Hai mai fatto arrabbiare qualcuno?

Sì, ho fatto arrabbiare più di qualcuno.. (ride, nda). È capitato che ci fossero artisti che non gradissero delle cose. Non sono mai stato querelato. Vuol dire che siamo rimasti sempre su un binario di civiltà, come dovrebbe essere. Certi scambi potrebbero anche essere costruttivi. Quando sono legati al non voler essere criticati a prescindere, dispiace. Fai un lavoro che ti sei scelto, fa parte di una esposizione pubblica, va da sé che le persone possano dire la propria su quello che fai. Se non avessero voluto problemi, magari avrebbero potuto scegliere un altro mestiere.

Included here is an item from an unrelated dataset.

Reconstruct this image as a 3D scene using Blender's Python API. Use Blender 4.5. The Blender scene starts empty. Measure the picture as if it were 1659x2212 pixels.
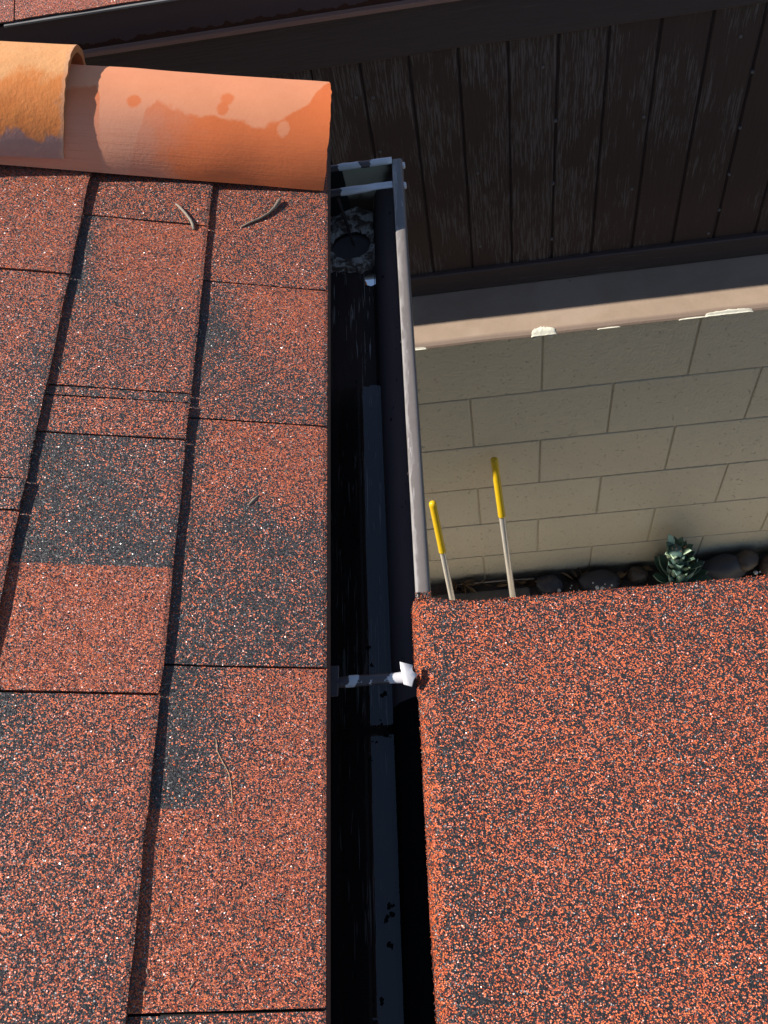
import bpy, bmesh, math, random
from mathutils import Vector, Matrix, noise

random.seed(7)
S = bpy.context.scene
COL = S.collection
H0 = 3.015                      # height of the camera above the ground

# ------------------------------------------------------------------ camera
cam_d = bpy.data.cameras.new('camera')
cam = bpy.data.objects.new('camera', cam_d)
COL.objects.link(cam)
RX = (0.99041089, -0.03118551, -0.13458729)
RD = (-0.09626821, -0.85451758, -0.51042349)
RF = (-0.09908939, 0.51848546, -0.84932569)
m = Matrix((RX, [-v for v in RD], [-v for v in RF])).transposed().to_4x4()
m.translation = (0, 0, H0)
cam.matrix_world = m
cam_d.sensor_fit = 'VERTICAL'
cam_d.sensor_height = 36
cam_d.lens = 1920 / 2212 * 36
cam_d.clip_start = 0.02
cam_d.clip_end = 2000
S.camera = cam

# ------------------------------------------------------------------ world, sun, exposure
SUN_TO = Vector((1, -0.10, -1.0)).normalized()
world = bpy.data.worlds.new('World')
S.world = world
world.use_nodes = True
wn = world.node_tree
wn.nodes.clear()
sky = wn.nodes.new('ShaderNodeTexSky')
sky.sky_type = 'NISHITA'
sky.sun_disc = False
sky.sun_elevation = math.asin(-SUN_TO.z)
sky.sun_rotation = math.atan2(-SUN_TO.x, -SUN_TO.y)
sky.air_density = 1.0
sky.dust_density = 0.3
sky.ozone_density = 1.6
bg = wn.nodes.new('ShaderNodeBackground')
bg.inputs['Strength'].default_value = 0.085
wo = wn.nodes.new('ShaderNodeOutputWorld')
wn.links.new(sky.outputs[0], bg.inputs[0])
wn.links.new(bg.outputs[0], wo.inputs[0])
sun_d = bpy.data.lights.new('sun', 'SUN')
sun_d.energy = 4.6
sun_d.angle = math.radians(0.53)
sun_d.color = (1.0, 0.95, 0.87)
sun = bpy.data.objects.new('sun', sun_d)
sun.rotation_euler = SUN_TO.to_track_quat('-Z', 'Y').to_euler()
sun.location = (-4, 0.4, 8)
COL.objects.link(sun)
S.view_settings.view_transform = 'Standard'
S.view_settings.look = 'None'
S.view_settings.exposure = 0.62
S.view_settings.gamma = 1
S.view_settings.use_curve_mapping = False
S.render.engine = 'CYCLES'
S.cycles.max_bounces = 8

# ------------------------------------------------------------------ object helpers
def link(o, parent=None):
    COL.objects.link(o)
    if parent is not None:
        o.parent = parent
    return o

def thing(name, label, cat, loc=(0, 0, 0), group=None):
    o = bpy.data.objects.new(name, None)
    o.empty_display_size = 0.05
    o.location = (loc[0], loc[1], loc[2])
    link(o)
    o['label'] = label
    o['category'] = cat
    if group:
        o['group'] = group
    return o

def tag(o, label, cat, group=None):
    o['label'] = label
    o['category'] = cat
    if group:
        o['group'] = group
    return o

def put(name, bm, mat, parent=None, smooth=False, kind=None):
    """bmesh in world metres (z measured from the camera height) -> one mesh object"""
    me = bpy.data.meshes.new(name)
    off = Vector((0, 0, H0))
    if parent is not None:
        off = off - parent_world(parent)
    bmesh.ops.translate(bm, verts=bm.verts, vec=off)
    bmesh.ops.recalc_face_normals(bm, faces=bm.faces) if smooth != 'keep' else None
    bm.to_mesh(me)
    bm.free()
    if smooth:
        for p in me.polygons:
            p.use_smooth = True
    me.materials.append(mat)
    o = bpy.data.objects.new(name, me)
    link(o, parent)
    if kind:
        o['kind'] = kind
    return o

def parent_world(p):
    v = Vector((0, 0, 0))
    while p is not None:
        v += p.location
        p = p.parent
    return v

def box(bm, x0, x1, y0, y1, z0, z1, bev=0.0, seg=1):
    r = bmesh.ops.create_cube(bm, size=1)
    vs = r['verts']
    for v in vs:
        v.co = Vector(((x0 + x1) / 2 + v.co.x * (x1 - x0), (y0 + y1) / 2 + v.co.y * (y1 - y0), (z0 + z1) / 2 + v.co.z * (z1 - z0)))
    if bev:
        es = list({e for v in vs for e in v.link_edges})
        bmesh.ops.bevel(bm, geom=es, offset=bev, segments=seg, affect='EDGES', profile=0.6)
    return bm

def tube(bm, pts, radii, n=10, cap=True):
    pts = [Vector(p) for p in pts]
    if not hasattr(radii, '__len__'):
        radii = [radii] * len(pts)
    rings = []
    for i, p in enumerate(pts):
        t = (pts[min(i + 1, len(pts) - 1)] - pts[max(i - 1, 0)]).normalized()
        a = t.cross(Vector((0.31, 0.2, 0.93)))
        a.normalize()
        b = t.cross(a)
        rings.append([bm.verts.new(p + (a * math.cos(k * 2 * math.pi / n) + b * math.sin(k * 2 * math.pi / n)) * radii[i]) for k in range(n)])
    for r0, r1 in zip(rings, rings[1:]):
        for k in range(n):
            bm.faces.new((r0[k], r0[(k + 1) % n], r1[(k + 1) % n], r1[k]))
    if cap:
        bm.faces.new(rings[0])
        bm.faces.new(rings[-1][::-1])
    return bm

def sweep(bm, prof, y0, y1, n=1, wob=0.0):
    """extrude a profile of (x, z) along y"""
    rows = []
    for i in range(n + 1):
        y = y0 + (y1 - y0) * i / n
        rows.append([bm.verts.new((x + wob * noise.noise((y * 4, k * .3, 2)), y, z + wob * noise.noise((y * 5, k * .3, 7)))) for k, (x, z) in enumerate(prof)])
    for a, b in zip(rows, rows[1:]):
        for k in range(len(prof) - 1):
            bm.faces.new((a[k], a[k + 1], b[k + 1], b[k]))
    return bm

# ------------------------------------------------------------------ material helpers
class Mat:
    def __init__(self, name):
        self.m = bpy.data.materials.new(name)
        self.m.use_nodes = True
        self.t = self.m.node_tree
        self.t.nodes.clear()
        self.out = self.n('OutputMaterial')
        self.b = self.n('BsdfPrincipled')
        self.l(self.b.outputs[0], self.out.inputs[0])
        self.tc = self.n('TexCoord')
        self.pos = self.n('NewGeometry').outputs['Position']
    def n(self, k):
        return self.t.nodes.new('ShaderNode' + k)
    def l(self, a, b):
        self.t.links.new(a, b)
    def put(self, sock, v):
        if hasattr(v, 'links') or isinstance(v, bpy.types.NodeSocket):
            self.l(v, sock)
        else:
            sock.default_value = v
    def math(self, op, a, b=0.0, c=0.0, clamp=False):
        x = self.n('Math')
        x.operation = op
        x.use_clamp = clamp
        for i, v in enumerate((a, b, c)):
            self.put(x.inputs[i], v)
        return x.outputs[0]
    def mapv(self, v, scale=(1, 1, 1), loc=(0, 0, 0), rot=(0, 0, 0)):
        x = self.n('Mapping')
        self.l(v, x.inputs[0])
        x.inputs['Scale'].default_value = scale
        x.inputs['Location'].default_value = loc
        x.inputs['Rotation'].default_value = rot
        return x.outputs[0]
    def noise(self, v, scale, detail=4, rough=0.55, dist=0.0):
        x = self.n('TexNoise')
        self.l(v, x.inputs['Vector'])
        x.inputs['Scale'].default_value = scale
        x.inputs['Detail'].default_value = detail
        x.inputs['Roughness'].default_value = rough
        x.inputs['Distortion'].default_value = dist
        return x.outputs['Fac']
    def voro(self, v, scale, feat='F1', rnd=1.0):
        x = self.n('TexVoronoi')
        x.feature = feat
        self.l(v, x.inputs['Vector'])
        x.inputs['Scale'].default_value = scale
        x.inputs['Randomness'].default_value = rnd
        return x
    def ramp(self, f, stops):
        x = self.n('ValToRGB')
        self.l(f, x.inputs[0])
        el = x.color_ramp.elements
        while len(el) < len(stops):
            el.new(0.5)
        for e, (p, c) in zip(el, stops):
            e.position = p
            e.color = (c[0], c[1], c[2], 1) if hasattr(c, '__len__') else (c, c, c, 1)
        return x.outputs[0]
    def step(self, f, a, b):
        x = self.n('MapRange')
        x.interpolation_type = 'SMOOTHSTEP'
        self.l(f, x.inputs[0])
        x.inputs[1].default_value = a
        x.inputs[2].default_value = b
        return x.outputs[0]
    def mix(self, f, a, b, mode='MIX'):
        x = self.n('Mix')
        x.data_type = 'RGBA'
        x.blend_type = mode
        self.put(x.inputs[0], f)
        for s, v in ((x.inputs[6], a), (x.inputs[7], b)):
            if isinstance(v, bpy.types.NodeSocket):
                self.l(v, s)
            else:
                s.default_value = (v[0], v[1], v[2], 1)
        return x.outputs[2]
    def attr(self, name):
        x = self.n('Attribute')
        x.attribute_name = name
        return x
    def sep(self, v):
        x = self.n('SeparateXYZ')
        self.l(v, x.inputs[0])
        return x.outputs
    def bump(self, h, dist=0.001, strength=1.0, normal=None):
        x = self.n('Bump')
        x.inputs['Strength'].default_value = strength
        x.inputs['Distance'].default_value = dist
        self.l(h, x.inputs['Height'])
        if normal is not None:
            self.l(normal, x.inputs['Normal'])
        return x.outputs[0]
    def done(self, col=None, rough=0.6, normal=None, metal=0.0, spec=0.5):
        if col is not None:
            if isinstance(col, bpy.types.NodeSocket):
                self.l(col, self.b.inputs['Base Color'])
            else:
                self.b.inputs['Base Color'].default_value = (*col, 1)
        self.put(self.b.inputs['Roughness'], rough)
        self.put(self.b.inputs['Metallic'], metal)
        self.put(self.b.inputs['Specular IOR Level'], spec)
        if normal is not None:
            self.l(normal, self.b.inputs['Normal'])
        return self.m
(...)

Hai fatto tantissime interviste. Chi è il personaggio pubblico che ti ha coinvolto maggiormente?

Mi ha emozionato molto Piero Angela. L’ho intervistato nel 2020, telefonicamente. Ero abbastanza emozionato quando mi è stato proposto. Avevo paura perché era un personaggio che aveva già rilasciato tantissime interviste. Hai paura di fare sempre le stesse domande. Il giorno prima avevo recuperato la sua autobiografia, che aveva pubblicato molti anni prima e su storie di cui non sapevo assolutamente nulla. Quando gli feci l’intervista, tirai fuori diverse domande legate a momenti della sua vita, tratti proprio dall’ autobiografia. Lui rimase molto sorpreso. Si aprì tantissimo, la conversazione durò un’ora e mezza. Era già abbastanza anziano, tanto che pensavo si stesse affaticando. Mi disse una frase che mi è rimasta impressa: lei ha perso tempo a leggere una mia autobiografia, il minimo che possa fare è stare a sua disposizione finché lei lo vorrà. Fu una cosa che mi ha molto commosso.

Hai dei progetti nel cassetto?

Mi piacerebbe scrivere un libro. Ho un progetto in testa da diversi anni. È una sfida con me stesso, ho un po’ di paura di confrontarmi con una cosa abbastanza grande. Anche perché non sempre chi è un giornalista può essere un bravo scrittore. E può valere anche il contrario. È un passaggio che mi piacerebbe fare. Quando avrò abbastanza coraggio, penso uscirà.